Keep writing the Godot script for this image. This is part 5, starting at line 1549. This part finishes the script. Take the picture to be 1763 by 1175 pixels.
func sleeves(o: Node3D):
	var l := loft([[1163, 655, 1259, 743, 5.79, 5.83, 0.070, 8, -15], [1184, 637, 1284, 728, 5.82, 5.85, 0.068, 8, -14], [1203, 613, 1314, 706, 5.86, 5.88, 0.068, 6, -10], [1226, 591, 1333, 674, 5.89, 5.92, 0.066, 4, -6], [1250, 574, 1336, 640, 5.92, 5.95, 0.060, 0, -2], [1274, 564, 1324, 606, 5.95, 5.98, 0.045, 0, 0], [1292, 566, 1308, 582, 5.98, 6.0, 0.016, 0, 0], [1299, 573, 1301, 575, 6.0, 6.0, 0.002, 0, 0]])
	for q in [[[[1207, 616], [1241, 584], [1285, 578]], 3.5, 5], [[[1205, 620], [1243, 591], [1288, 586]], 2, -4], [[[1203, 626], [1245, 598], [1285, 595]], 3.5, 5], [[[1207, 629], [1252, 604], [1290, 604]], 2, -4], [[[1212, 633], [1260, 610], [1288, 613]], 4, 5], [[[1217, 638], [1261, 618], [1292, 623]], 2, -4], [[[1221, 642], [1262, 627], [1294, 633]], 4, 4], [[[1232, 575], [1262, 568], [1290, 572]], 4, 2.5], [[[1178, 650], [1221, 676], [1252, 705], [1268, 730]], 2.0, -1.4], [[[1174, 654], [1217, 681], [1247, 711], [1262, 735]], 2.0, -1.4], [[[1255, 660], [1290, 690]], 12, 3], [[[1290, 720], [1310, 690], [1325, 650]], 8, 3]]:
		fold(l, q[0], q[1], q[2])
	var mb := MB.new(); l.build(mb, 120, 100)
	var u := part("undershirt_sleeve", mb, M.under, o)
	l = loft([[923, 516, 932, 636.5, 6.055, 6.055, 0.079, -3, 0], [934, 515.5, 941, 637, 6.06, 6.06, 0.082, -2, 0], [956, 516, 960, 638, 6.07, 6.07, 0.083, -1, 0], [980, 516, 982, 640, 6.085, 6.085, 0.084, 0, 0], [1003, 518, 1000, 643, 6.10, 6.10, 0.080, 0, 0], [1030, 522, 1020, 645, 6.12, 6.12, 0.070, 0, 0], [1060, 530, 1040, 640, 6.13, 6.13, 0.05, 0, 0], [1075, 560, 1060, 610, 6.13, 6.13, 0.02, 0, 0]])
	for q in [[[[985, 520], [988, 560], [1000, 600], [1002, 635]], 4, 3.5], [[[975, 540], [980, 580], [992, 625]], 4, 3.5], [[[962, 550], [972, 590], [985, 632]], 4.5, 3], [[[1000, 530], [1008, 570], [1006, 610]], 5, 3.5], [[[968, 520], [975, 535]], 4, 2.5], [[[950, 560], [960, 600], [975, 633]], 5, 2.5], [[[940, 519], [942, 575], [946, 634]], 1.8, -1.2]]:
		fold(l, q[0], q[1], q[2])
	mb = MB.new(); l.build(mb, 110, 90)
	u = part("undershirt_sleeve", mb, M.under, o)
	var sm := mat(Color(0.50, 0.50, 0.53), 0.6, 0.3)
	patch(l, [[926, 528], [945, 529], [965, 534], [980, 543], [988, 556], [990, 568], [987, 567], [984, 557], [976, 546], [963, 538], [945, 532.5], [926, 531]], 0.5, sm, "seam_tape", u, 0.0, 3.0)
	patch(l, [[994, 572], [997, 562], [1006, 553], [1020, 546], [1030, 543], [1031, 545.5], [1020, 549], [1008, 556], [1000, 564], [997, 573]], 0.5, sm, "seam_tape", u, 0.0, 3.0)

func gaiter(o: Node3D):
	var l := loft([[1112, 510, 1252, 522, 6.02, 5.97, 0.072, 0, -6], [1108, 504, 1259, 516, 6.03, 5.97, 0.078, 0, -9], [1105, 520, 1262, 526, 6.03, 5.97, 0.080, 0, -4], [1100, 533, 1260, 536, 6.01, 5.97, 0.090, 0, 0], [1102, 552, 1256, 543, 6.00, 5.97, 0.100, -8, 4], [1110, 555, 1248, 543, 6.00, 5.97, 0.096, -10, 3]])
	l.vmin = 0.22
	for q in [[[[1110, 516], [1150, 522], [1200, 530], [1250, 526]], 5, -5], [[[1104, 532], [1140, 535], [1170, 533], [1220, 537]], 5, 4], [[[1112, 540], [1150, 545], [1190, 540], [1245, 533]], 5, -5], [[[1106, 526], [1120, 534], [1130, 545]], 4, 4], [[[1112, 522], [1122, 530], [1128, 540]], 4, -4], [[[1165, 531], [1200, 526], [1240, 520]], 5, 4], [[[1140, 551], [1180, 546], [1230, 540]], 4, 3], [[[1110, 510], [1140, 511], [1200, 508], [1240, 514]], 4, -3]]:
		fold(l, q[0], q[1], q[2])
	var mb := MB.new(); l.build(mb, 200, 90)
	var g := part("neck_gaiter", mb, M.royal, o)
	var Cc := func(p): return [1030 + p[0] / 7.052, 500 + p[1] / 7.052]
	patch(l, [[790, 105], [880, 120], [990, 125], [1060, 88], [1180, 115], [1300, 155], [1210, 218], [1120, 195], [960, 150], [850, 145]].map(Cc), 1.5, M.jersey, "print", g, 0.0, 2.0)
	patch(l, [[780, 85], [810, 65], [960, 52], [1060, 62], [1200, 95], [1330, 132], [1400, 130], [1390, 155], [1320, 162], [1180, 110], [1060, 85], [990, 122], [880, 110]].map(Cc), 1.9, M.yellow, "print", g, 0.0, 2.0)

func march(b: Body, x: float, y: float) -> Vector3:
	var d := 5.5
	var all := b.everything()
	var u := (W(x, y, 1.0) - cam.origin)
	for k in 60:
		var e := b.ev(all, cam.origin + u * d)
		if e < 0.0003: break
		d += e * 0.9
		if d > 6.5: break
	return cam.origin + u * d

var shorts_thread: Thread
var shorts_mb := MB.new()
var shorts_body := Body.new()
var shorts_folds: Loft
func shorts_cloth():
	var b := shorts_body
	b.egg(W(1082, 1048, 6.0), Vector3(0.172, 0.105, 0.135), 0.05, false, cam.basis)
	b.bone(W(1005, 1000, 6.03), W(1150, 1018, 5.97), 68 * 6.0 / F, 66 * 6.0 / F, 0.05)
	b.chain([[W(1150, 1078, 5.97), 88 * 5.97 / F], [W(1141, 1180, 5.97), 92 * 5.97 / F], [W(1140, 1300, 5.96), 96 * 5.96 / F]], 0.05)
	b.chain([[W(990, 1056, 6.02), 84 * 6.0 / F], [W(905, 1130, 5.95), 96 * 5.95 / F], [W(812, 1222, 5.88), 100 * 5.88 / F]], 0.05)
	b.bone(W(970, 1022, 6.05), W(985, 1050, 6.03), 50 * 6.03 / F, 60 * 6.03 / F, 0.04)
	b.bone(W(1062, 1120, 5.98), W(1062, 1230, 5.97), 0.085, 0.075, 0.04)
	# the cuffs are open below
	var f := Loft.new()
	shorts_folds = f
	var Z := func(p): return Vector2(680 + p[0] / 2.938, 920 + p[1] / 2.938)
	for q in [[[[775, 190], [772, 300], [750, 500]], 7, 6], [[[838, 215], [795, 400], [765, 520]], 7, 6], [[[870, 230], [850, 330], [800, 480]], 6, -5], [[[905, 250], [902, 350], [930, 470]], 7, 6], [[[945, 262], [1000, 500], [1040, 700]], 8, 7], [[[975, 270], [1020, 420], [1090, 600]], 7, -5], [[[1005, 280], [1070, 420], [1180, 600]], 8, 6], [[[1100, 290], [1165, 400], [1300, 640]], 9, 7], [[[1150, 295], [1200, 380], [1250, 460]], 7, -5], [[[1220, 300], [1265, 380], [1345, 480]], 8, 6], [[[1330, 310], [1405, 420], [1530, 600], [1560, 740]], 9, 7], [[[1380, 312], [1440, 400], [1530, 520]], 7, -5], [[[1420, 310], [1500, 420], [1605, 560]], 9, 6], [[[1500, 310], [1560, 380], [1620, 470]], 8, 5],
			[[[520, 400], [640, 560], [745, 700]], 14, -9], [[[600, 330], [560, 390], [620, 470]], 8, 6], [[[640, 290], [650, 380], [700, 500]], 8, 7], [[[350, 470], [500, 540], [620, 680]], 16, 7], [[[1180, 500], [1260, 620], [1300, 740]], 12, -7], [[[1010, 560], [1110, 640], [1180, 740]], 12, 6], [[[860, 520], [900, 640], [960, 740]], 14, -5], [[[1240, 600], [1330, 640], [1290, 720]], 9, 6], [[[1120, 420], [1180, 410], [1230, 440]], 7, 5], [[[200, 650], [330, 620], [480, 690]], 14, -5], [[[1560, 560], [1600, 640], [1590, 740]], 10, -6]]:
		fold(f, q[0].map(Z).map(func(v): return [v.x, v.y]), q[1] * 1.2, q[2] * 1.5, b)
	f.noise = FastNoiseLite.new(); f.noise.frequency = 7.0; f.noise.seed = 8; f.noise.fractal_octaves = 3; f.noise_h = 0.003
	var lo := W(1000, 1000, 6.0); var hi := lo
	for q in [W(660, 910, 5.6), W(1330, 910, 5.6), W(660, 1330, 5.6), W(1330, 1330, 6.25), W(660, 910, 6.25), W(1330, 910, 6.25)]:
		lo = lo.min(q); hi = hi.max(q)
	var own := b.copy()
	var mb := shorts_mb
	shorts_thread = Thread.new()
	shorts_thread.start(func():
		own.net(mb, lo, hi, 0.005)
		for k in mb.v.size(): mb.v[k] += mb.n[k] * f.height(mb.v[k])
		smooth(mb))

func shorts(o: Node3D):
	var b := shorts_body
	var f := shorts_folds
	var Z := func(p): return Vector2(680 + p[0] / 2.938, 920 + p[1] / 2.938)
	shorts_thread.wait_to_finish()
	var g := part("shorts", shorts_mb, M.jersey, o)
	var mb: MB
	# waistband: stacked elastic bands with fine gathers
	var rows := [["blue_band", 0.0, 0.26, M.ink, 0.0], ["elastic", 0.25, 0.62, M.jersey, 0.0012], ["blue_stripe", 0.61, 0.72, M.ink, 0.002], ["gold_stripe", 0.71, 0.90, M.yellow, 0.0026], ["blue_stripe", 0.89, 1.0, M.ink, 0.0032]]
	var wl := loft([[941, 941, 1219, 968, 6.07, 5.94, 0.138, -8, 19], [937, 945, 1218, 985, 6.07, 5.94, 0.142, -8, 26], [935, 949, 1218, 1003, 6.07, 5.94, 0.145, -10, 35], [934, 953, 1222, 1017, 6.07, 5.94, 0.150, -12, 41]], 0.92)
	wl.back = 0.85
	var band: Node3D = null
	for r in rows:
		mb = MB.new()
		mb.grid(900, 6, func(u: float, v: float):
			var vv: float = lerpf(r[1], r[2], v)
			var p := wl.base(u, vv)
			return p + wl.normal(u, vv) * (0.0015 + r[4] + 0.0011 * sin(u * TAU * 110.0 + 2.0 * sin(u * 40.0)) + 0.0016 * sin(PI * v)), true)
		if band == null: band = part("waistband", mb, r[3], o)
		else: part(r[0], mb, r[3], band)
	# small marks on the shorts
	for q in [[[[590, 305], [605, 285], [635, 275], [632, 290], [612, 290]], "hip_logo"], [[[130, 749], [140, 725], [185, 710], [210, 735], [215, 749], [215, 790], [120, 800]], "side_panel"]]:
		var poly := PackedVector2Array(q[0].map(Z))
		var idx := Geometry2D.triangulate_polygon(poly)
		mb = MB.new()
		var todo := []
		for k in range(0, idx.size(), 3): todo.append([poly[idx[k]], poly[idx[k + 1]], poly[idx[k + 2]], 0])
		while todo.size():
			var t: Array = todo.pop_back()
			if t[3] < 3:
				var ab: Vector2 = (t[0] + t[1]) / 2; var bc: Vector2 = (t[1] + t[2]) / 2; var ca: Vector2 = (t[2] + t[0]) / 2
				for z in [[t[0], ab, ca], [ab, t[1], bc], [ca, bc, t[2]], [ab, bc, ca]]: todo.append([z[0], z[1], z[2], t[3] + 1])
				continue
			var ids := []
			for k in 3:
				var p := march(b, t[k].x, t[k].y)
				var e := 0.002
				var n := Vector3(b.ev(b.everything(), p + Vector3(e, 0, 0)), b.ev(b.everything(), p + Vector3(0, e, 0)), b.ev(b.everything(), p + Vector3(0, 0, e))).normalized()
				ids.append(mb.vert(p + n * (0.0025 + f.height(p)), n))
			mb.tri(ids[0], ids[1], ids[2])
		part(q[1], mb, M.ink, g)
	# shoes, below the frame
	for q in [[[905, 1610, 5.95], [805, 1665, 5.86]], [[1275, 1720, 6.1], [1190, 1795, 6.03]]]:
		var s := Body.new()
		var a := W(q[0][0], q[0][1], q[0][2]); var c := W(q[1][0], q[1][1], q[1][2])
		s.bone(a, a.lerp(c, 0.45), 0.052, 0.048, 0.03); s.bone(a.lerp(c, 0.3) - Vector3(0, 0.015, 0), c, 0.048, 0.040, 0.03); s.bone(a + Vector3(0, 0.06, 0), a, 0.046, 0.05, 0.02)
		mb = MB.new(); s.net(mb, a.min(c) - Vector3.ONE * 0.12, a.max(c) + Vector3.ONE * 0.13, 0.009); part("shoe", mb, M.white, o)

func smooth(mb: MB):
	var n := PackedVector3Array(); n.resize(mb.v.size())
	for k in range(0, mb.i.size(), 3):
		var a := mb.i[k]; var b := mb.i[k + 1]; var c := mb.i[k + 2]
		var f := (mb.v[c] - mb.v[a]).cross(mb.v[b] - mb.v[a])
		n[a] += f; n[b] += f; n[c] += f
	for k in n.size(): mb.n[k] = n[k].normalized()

------

Given problem => Go through the lines above. Select every one that has the string "part".

Answer to the exercise =>
Keep writing the Godot script for this image. This is part 5, starting at line 1549. This part finishes the script. Take the picture to be 1763 by 1175 pixels.
	var u := part("undershirt_sleeve", mb, M.under, o)
	u = part("undershirt_sleeve", mb, M.under, o)
	var g := part("neck_gaiter", mb, M.royal, o)
	var g := part("shorts", shorts_mb, M.jersey, o)
		if band == null: band = part("waistband", mb, r[3], o)
		else: part(r[0], mb, r[3], band)
		part(q[1], mb, M.ink, g)
		mb = MB.new(); s.net(mb, a.min(c) - Vector3.ONE * 0.12, a.max(c) + Vector3.ONE * 0.13, 0.009); part("shoe", mb, M.white, o)